Datakommunikation & infrastruktur för forskning och utbildning

ACKs and window updates may affect the sender

While doing high-speed TCP communication, there will be a large amount of packets going in the opposite direction. These packets are of two types (almost without exception); ACK for received data and window update packets.

The window update packets are sent when the receiving application have read data from the socket buffer and informs the other end that it can send more data.

ACKs are sent to acknowledge received data. ACKs are usually sent for each second received segment to tell the sender that it can free the segments from its send window.

As a calculation example, assume a 1Gbit communication between two hosts using an MTU of 1500 bytes. At full speed the sending host would put ~82200 packets/second on the wire, which would correspond to ~41100 ACK packets/second received. To this must be added the window update packets, the amount of them are very implementation and application dependent but measurements with ttcp as the application shows that between 5000-10000 packets/second are window updates with a receive window of 32768 bytes is used. This measurements also show that ~47800 packets/second are transmitted in the opposite direction.  Note that the amount of window update packets may be piggy-backed on ACK packets (or vice versa) so it is difficult to give an exact number.

If ethernet is used as the transmission media then the minimum MTU is 64 byte, and in this case 64*8*47800=24473600 bits/second or around 25 Mbit/second would be needed in the return direction. While this may not be a significantly large number compared to the amount of data going in the opposite direction, the packet count is not ignorable.  It's the number of packets that puts heavier load on the receiver and the network equipment there between.

One simple solution to this is to just avoid sending acks for each second received segment, which would instead cause the acks to be sent either when the next window update packet goes out or when the TCP ACK clock times out (200 ms).
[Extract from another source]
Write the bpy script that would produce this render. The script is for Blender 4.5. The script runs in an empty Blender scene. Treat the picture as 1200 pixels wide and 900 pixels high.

Tests show that doing this reduces the return packet rate in the above example to about 10K packets/second, or 5 Mbit/second in return traffic. It is not investigated how this may affect non-bulk data flow or other types of traffic with small window sizes.

While the above usually requires changes to the IP stack, a change that only affects the receiving process is to increase its receive buffer size.  This will decrease the count of window updates that are sent back to the transmitting machine.